The NOAA says there is no scientific or statistically significant link between climate change and the severity, number, or timing through the year of tornadoes in US history. There is also no detectable trend in the number or size of tornados over time, increase or decrease. The more likely scenario is population growth in areas that are tornado hotspots, causing more damage and death. The only statistically significant event is that tornados tend to "cluster" more on less days. This trend is robust, but the NOAA do not have a good explanation as to why it is occurring. They cannot identify any reason why this behavior would be driven by observed climate changes, but at the same time say they cannot exclude climate change as a factor. These findings have surprised many at the NOAA, as they had models that predicted more tornados over the last two decades, but those statistics have not come to pass and the models were re-evaluated (thrown out).

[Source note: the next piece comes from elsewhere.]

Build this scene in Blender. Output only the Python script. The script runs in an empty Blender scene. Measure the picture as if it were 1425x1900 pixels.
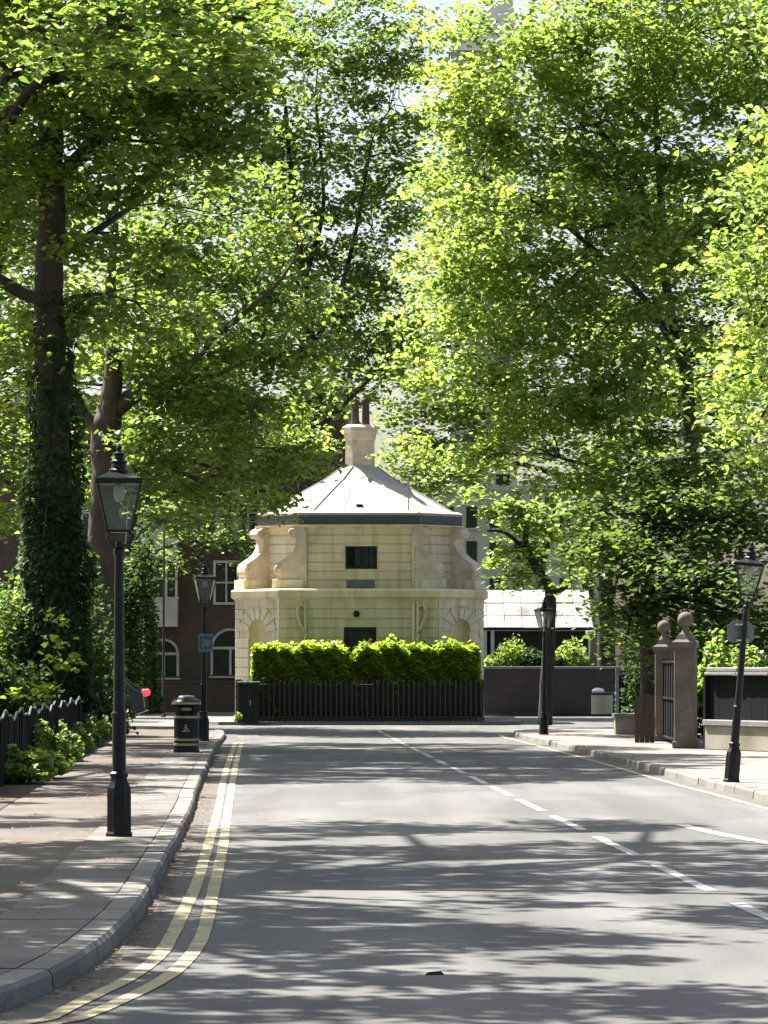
import bpy, bmesh, math, random
import numpy as np
from mathutils import Vector, Matrix
R = math.radians
random.seed(7)
rng = np.random.default_rng(7)
scene = bpy.context.scene
col = scene.collection

# ------------------------------------------------------------------ camera, sky, sun
F = 6600.0; CX = 712.5; HZ = 1240.0; CAMH = 1.7
cam = bpy.data.cameras.new('camera'); camo = bpy.data.objects.new('camera', cam); col.objects.link(camo)
camo.location = (0, 0, CAMH); camo.rotation_euler = (R(90), 0, 0)
cam.sensor_fit = 'VERTICAL'; cam.sensor_height = 24.0; cam.lens = F / 1900 * 24.0
cam.shift_y = (HZ - 950) / 1900.0
cam.clip_end = 3000
scene.camera = camo
scene.cycles.max_bounces = 16; scene.cycles.diffuse_bounces = 8; scene.cycles.transmission_bounces = 12; scene.cycles.transparent_max_bounces = 16
SUN_AZ, SUN_EL = -46.0, 54.0        # degrees: azimuth from +Y towards +X
world = bpy.data.worlds.new('World'); scene.world = world; world.use_nodes = True
wn = world.node_tree.nodes; wl = world.node_tree.links
bg = wn['Background']
sky = wn.new('ShaderNodeTexSky'); sky.sky_type = 'NISHITA'; sky.sun_disc = False
sky.sun_elevation = R(SUN_EL); sky.sun_rotation = R(SUN_AZ)
sky.dust_density = 4.0; sky.air_density = 1.0
wl.new(sky.outputs[0], bg.inputs[0]); bg.inputs[1].default_value = 0.056
sl = bpy.data.lights.new('sun', 'SUN'); sl.energy = 5.0; sl.angle = R(0.55); sl.color = (1.0, 0.96, 0.89)
so = bpy.data.objects.new('sun', sl); col.objects.link(so)
sdir = Vector((math.sin(R(SUN_AZ)) * math.cos(R(SUN_EL)), math.cos(R(SUN_AZ)) * math.cos(R(SUN_EL)), math.sin(R(SUN_EL))))
so.rotation_euler = sdir.to_track_quat('Z', 'Y').to_euler(); so.location = (-30, 40, 60)
vs = scene.view_settings
vs.view_transform = 'Standard'; vs.look = 'None'; vs.gamma = 1; vs.use_curve_mapping = False
vs.exposure = 1.95

def P(px, py, d):
    return Vector(((px - CX) * d / F, d, CAMH - (py - HZ) * d / F))

# ------------------------------------------------------------------ helpers
def tag(o, label=None, cat=None, group=None, kind=None):
    if label: o['label'] = label
    if cat: o['category'] = cat
    if group: o['group'] = group
    if kind: o['kind'] = kind
    return o

def empty(name, loc=(0, 0, 0), rz=0.0):
    o = bpy.data.objects.new(name, None); col.objects.link(o)
    o.location = loc; o.rotation_euler = (0, 0, rz); o.empty_display_size = 0.2
    return o

def link_mesh(name, me, mat, parent=None):
    o = bpy.data.objects.new(name, me); col.objects.link(o)
    if mat is not None and len(me.materials) == 0: me.materials.append(mat)
    if parent is not None: o.parent = parent
    return o

def copy_tree(o, parent=None):
    c = o.copy(); col.objects.link(c)
    if parent is not None: c.parent = parent
    for ch in list(o.children): copy_tree(ch, c)
    return c

class MB:
    def __init__(s): s.v = []; s.f = []
    def add(s, vs_, fs):
        b = len(s.v); s.v += [tuple(p) for p in vs_]; s.f += [tuple(i + b for i in q) for q in fs]; return s
    def box(s, x0, x1, y0, y1, z0, z1):
        return s.add([(x0,y0,z0),(x1,y0,z0),(x1,y1,z0),(x0,y1,z0),(x0,y0,z1),(x1,y0,z1),(x1,y1,z1),(x0,y1,z1)],
                     [(0,3,2,1),(4,5,6,7),(0,1,5,4),(1,2,6,5),(2,3,7,6),(3,0,4,7)])
    def obox(s, o, u, n, w, t, h):
        """box from corner o (Vector) along u by w, along n by t, up by h"""
        o = Vector(o); u = Vector(u).normalized(); n = Vector(n).normalized(); z = Vector((0,0,1))
        p = [o, o+u*w, o+u*w+n*t, o+n*t]; p = p + [q + z*h for q in p]
        return s.add(p, [(0,3,2,1),(4,5,6,7),(0,1,5,4),(1,2,6,5),(2,3,7,6),(3,0,4,7)])
    def prism(s, poly, z0, z1):
        n = len(poly); v = [(x,y,z0) for x,y in poly] + [(x,y,z1) for x,y in poly]
        f = [tuple(range(n-1,-1,-1)), tuple(range(n, 2*n))] + [(i,(i+1)%n,n+(i+1)%n,n+i) for i in range(n)]
        return s.add(v, f)
    def loft(s, rings, cap=True):
        n = len(rings[0]); v = [p for r in rings for p in r]; f = []
        for k in range(len(rings)-1):
            for i in range(n):
                f.append((k*n+i, k*n+(i+1)%n, (k+1)*n+(i+1)%n, (k+1)*n+i))
        if cap: f.append(tuple(range(n-1,-1,-1))); f.append(tuple(range((len(rings)-1)*n, len(rings)*n)))
        return s.add(v, f)
    def lathe(s, prof, n=16, c=(0,0,0), ph=0.0):
        return s.loft([[(c[0]+r*math.cos(2*math.pi*i/n+ph), c[1]+r*math.sin(2*math.pi*i/n+ph), c[2]+z) for i in range(n)] for r,z in prof])
    def tube(s, pts, rad, n=8, jit=0.0):
        pts = [Vector(p) for p in pts]
        if not hasattr(rad, '__len__'): rad = [rad]*len(pts)
        rings = []; a = None
        for i,p in enumerate(pts):
            t = (pts[min(i+1,len(pts)-1)] - pts[max(i-1,0)]).normalized()
            if a is None:
                a = t.orthogonal().normalized()
            a = (a - t*a.dot(t)).normalized(); b = t.cross(a)
            rings.append([p + (a*math.cos(2*math.pi*k/n) + b*math.sin(2*math.pi*k/n))*rad[i]*(1+random.uniform(-jit,jit)) for k in range(n)])
        return s.loft(rings)
    def build(s, name, mat, parent=None, smooth=False, bevel=0.0):
        me = bpy.data.meshes.new(name); me.from_pydata(s.v, [], s.f); me.validate(); me.update()
        bm = bmesh.new(); bm.from_mesh(me); bmesh.ops.recalc_face_normals(bm, faces=bm.faces)
        if bevel: bmesh.ops.bevel(bm, geom=list(bm.edges), offset=bevel, segments=1, affect='EDGES', clamp_overlap=True)
        bm.to_mesh(me); bm.free()
        if smooth: me.polygons.foreach_set('use_smooth', [True]*len(me.polygons))
        return link_mesh(name, me, mat, parent)

def smooth_angle(o, ang=40):
    me = o.data
    me.polygons.foreach_set('use_smooth', [True]*len(me.polygons))
    try: me.set_sharp_from_angle(angle=R(ang))
    except Exception: pass
    return o

# ------------------------------------------------------------------ materials
def newmat(name):
    m = bpy.data.materials.new(name); m.use_nodes = True
    nt = m.node_tree; b = nt.nodes['Principled BSDF']
    return m, nt, b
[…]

Dudes chasing at night have an extra set of balls on them . I’ve always wanted to chase tornadoes, but at night .... damn
I've always thought people that chased tornadoes and weren't scientists were a bizarre bunch. I'm sure you're a nice guy, though.
****ing sucks. I’ve been dreading that **** all lead up to Christmas. Knew it was going to be hot. Starting to hate the weather here year round.
Will have to dream of the white Christmas we had in 2004. Made this snowman in Galveston Christmas morning that year.